Mille attivisti del Biafra chiedono liberazione del leader Kanu
Lo scorso 19 ottobre, Nnamdi Kanu, direttore di Radio Biafra, è stato arrestato dai servizi segreti nigeriani per reati legati alla sua battaglia per la secessione della Repubblica del Biafra dalla Nigeria. Il giornalista ed esperto del continente africano, Massimo Alberizzi, ha spiegato a Maria Laura Serpico perché più di mille attivisti abbiano scelto di lottare fino alla morte per la liberazione di Kanu:
R. – Nei sentimenti degli "ibo", che è la popolazione più importante e più numerosa di quella parte che si chiama Biafra, che è la parte sudest della Nigeria, non si sono mai sopiti i desideri di indipendenza e di una indipendenza non solo economica, ma anche una indipendenza culturale. I Paesi africani, come noi sappiamo, non sono omogenei: le popolazioni che li compongono, le tribù, hanno la loro lingua, la loro cultura, la loro educazione e spesso anche la loro religione. Quindi, omogenei sono gli "ibo" che non c’entrano niente con il resto della Nigeria, in cui ci sono un paio di centinaia di tribù. Duqnue, non si è mai sopito il fatto che sono marginalizzati. Dopo la guerra del Biafra, gli "ibo" sono stati di diritto perdonati, ma non di fatto, nel senso che sono poi rimasti ai margini della società: società che è controllata soprattutto dai musulmani del nord, perché i presidenti della Nigeria – tranne pochi anni, in cui c’è stato un cristiano – sono sempre stati musulmani, non hanno mai voluto perdere il potere. Il Paese musulmano del nord è un Paese povero, mentre le ricchezze, e soprattutto quelle petrolifere, sono al sud. Ma queste ricchezze finiscono poi nelle mani di quelli del nord e questo, ovviamente, ai biafrani non piace.
D. – Perché più di mille attivisti hanno scelto di continuare a lottare fino alla morte per la liberazione di Kanu?
R. – Perché lui rappresenta, in qualche modo, la cultura che richiede la liberazione di questa popolazione. La cultura e non i militari. Per questo motivo, si oppongono pacificamente e vogliono la liberazione del loro leader. Questo è importante per capire come in questo momento ancora sia ancora sul piano politico la lotta di liberazione del Biafra e non sul piano militare. Come accadde, appunto, ormai tanti anni fa – mi pare che siano più o meno 42 – in cui ci fu anche allora una rivolta armata per il controllo delle risorse – risorse che erano, come al solito, petrolifere.
D. – Sussiste l’ipotesi di un referendum sull’indipendenza. Questo porterebbe alla vittoria degli indipendentisti o potrebbe ritorcersi contro di loro?

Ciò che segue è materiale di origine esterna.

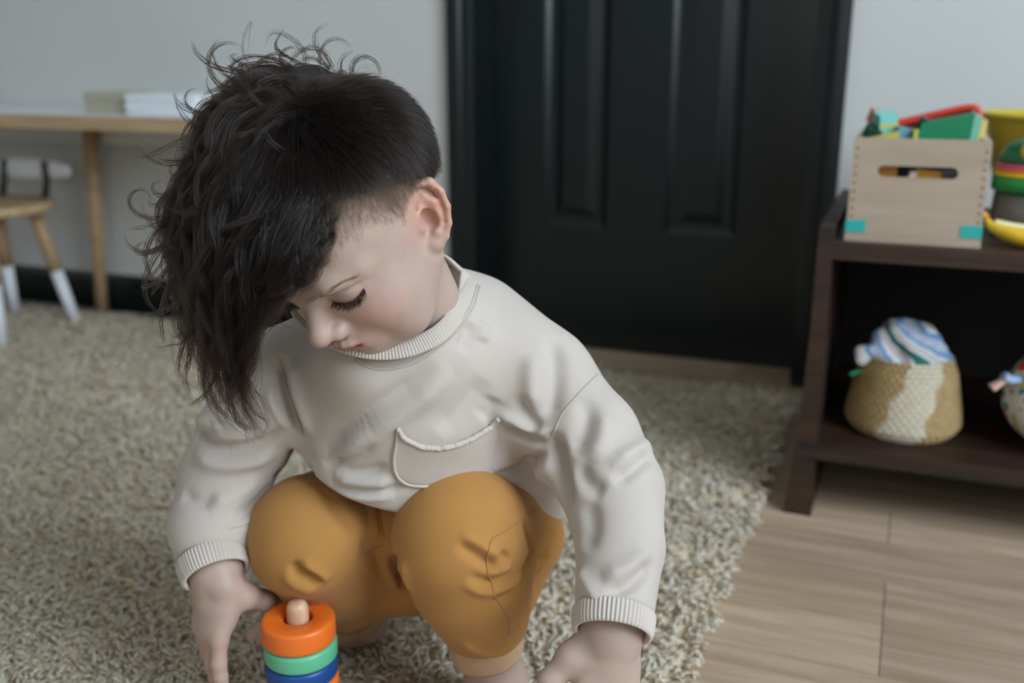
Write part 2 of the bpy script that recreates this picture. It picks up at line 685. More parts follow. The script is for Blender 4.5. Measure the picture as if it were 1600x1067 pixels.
# six panel door
Yd = Yw + 0.115
door = bpy.data.objects.new('door_1', None)
link(door)
door['kind'] = 'structure'
dx0, dx1 = OX0 + 0.006, OX1 - 0.006
px = [(-0.829, -0.668), (-0.528, -0.361)]
rows_z = [(0.300, 0.93), (1.10, 1.62), (1.72, 1.93)]
m = M_dark
# leaf with the panel openings
bm = bmesh.new()
xs = [dx0, px[0][0], px[0][1], px[1][0], px[1][1], dx1]
zs = [0.003] + [v for r in rows_z for v in r] + [2.05]
for i in range(5):
    for j in range(7):
        if i in (1, 3) and j in (1, 3, 5):
            continue
        x0, x1, z0, z1 = xs[i], xs[i + 1], zs[j], zs[j + 1]
        vs = [bm.verts.new((x, Yd, z)) for x, z in ((x0, z0), (x1, z0), (x1, z1), (x0, z1))]
        bm.faces.new(vs)
bmesh.ops.remove_doubles(bm, verts=bm.verts, dist=1e-5)
box_bm(dx0, dx1, Yd + 0.012, Yd + 0.042, 0.003, 2.05, bm)
o = bm_obj('door_leaf', bm, M_dark, door)
for (x0, x1) in px:
    for (z0, z1) in rows_z:
        bm = bmesh.new()
        # outline, depth pairs: sticking, groove, bevel up, raised field
        rings = []
        for ins, dep in ((0, 0), (0.004, 0.004), (0.014, 0.011), (0.024, 0.0115), (0.030, 0.0105), (0.050, 0.0025), (0.054, 0.002)):
            rings.append([bm.verts.new((x, Yd + dep, z)) for x, z in ((x0 + ins, z0 + ins), (x1 - ins, z0 + ins), (x1 - ins, z1 - ins), (x0 + ins, z1 - ins))])
        for a, b in zip(rings[:-1], rings[1:]):
            for i in range(4):
                bm.faces.new((a[i], a[(i + 1) % 4], b[(i + 1) % 4], b[i]))
        bm.faces.new(rings[-1])
        bm_obj('door_panel', bm, M_dark, door)
# knob, above the picture's top edge
kb = lathe_bm([(0.028, 0), (0.03, 0.006), (0.012, 0.01), (0.012, 0.035), (0.026, 0.045), (0.028, 0.06), (0.018, 0.07)], 24)
bm_obj('knob', kb, plain('brushed_nickel', srgb(150, 148, 142), 0.35, metal=1.0), door, smooth=True, loc=(-0.27, Yd, 1.0), rot=(math.pi / 2, 0, 0))
# ------------------------------------------------------------------ shaggy rug
RX0, RX1, RY0, RY1 = -2.75, -0.185, 0.15, 2.06


def rug_material():
    k = NT('cream_wool_yarn')
    t = k.t
    t.nodes.remove(k.b)
    at_ = k.n('ShaderNodeVertexColor', layer_name='yarn')
    r = k.ramp(at_, 'Color', [(0.0, srgb(234, 218, 190)), (0.5, srgb(249, 241, 225)), (1.0, srgb(252, 248, 238))])
    d = k.n('ShaderNodeBsdfDiffuse')
    tr_ = k.n('ShaderNodeBsdfTranslucent')
    mx = k.n('ShaderNodeMixShader')
    mx.inputs[0].default_value = 0.5
    k.l(r, 'Color', d, 'Color')
    k.l(r, 'Color', tr_, 'Color')
    k.l(d, 0, mx, 1)
    k.l(tr_, 0, mx, 2)
    t.links.new(mx.outputs[0], t.nodes['Material Output'].inputs['Surface'])
    return k.m


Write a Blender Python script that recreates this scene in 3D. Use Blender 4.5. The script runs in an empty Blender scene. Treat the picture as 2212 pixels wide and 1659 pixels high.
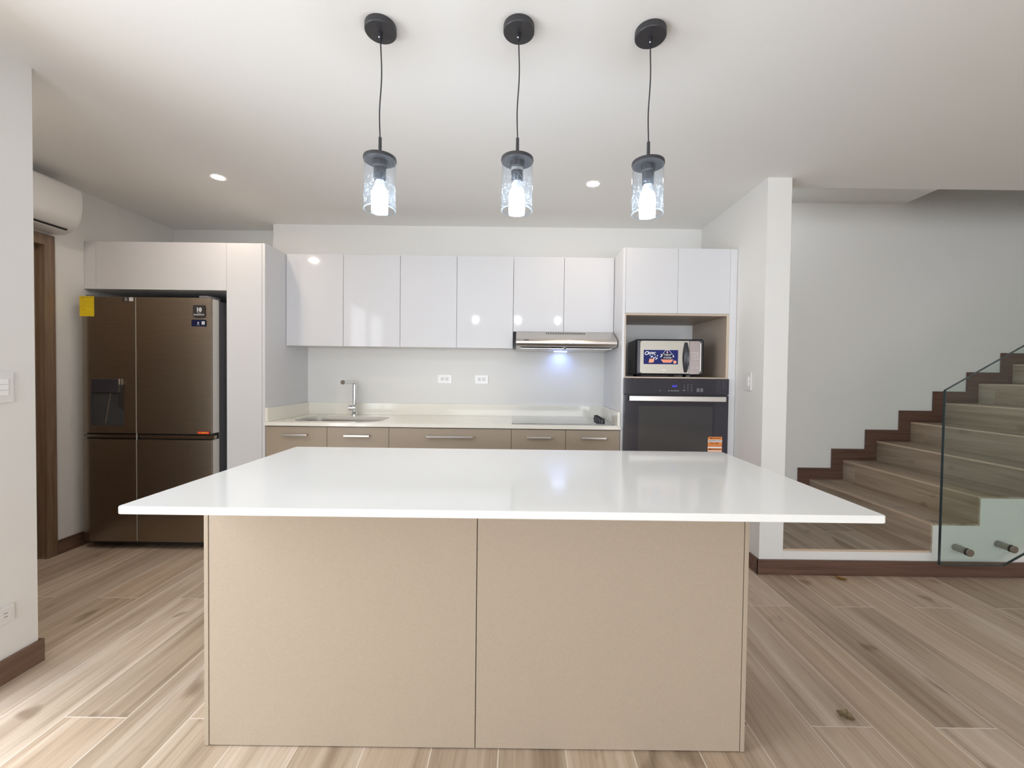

R. – E’ sempre difficile, perché poi in questi Paesi i referendum vengono anche manipolati. Chi vota ai referendum? Votano i biafrani nati e cresciuti e di cultura biafrana e quindi "ibo"? O votano tutti quanti, anche quelli che sono immigrati dal nord della Nigeria, che abitano lì e che quindi sono praticamente naturalizzati biafrani? Quindi è sempre molto difficile… C’è molto il rischio che i risultati siano "addomesticati" e alla fine nessuno dei biafrani è contento perché ovviamente non vincerebbero.
D. – Kanu è un cittadino britannico: questo significa che Londra o la comunità internazionale potrebbero sostenere questa lotta indirettamente?
R. – No, io credo che loro dovrebbero sostenere il fatto che venga liberato, ma questo al di là del fatto che sia un cittadino britannico. Molti dei Paesi africani non rispettano i diritti dell’uomo e questo è il punto. Uno dei diritti dell’uomo è quello della libertà di espressione e di manifestare il proprio pensiero soprattutto pacificatamene, perché le accuse che vengono fatte a lui, ma poi sempre in questi casi, sono: “Ah fomentate la violenza! Fomentate l’odio raziale e quindi andate, in qualche modo, repress...!”. Queste sono le accuse che vengono fatte in continuazione per giustificare la repressione contro i giornali e contro i giornalisti, che io considero assolutamente nefasta per un Paese, soprattutto un Paese come la Nigeria che è un Paese corrotto e quindi la corruzione è talmente ad alto livello che le critiche devono essere comunque ben venute. Ma ovviamente non sono affatto benvenute e sono invece represse.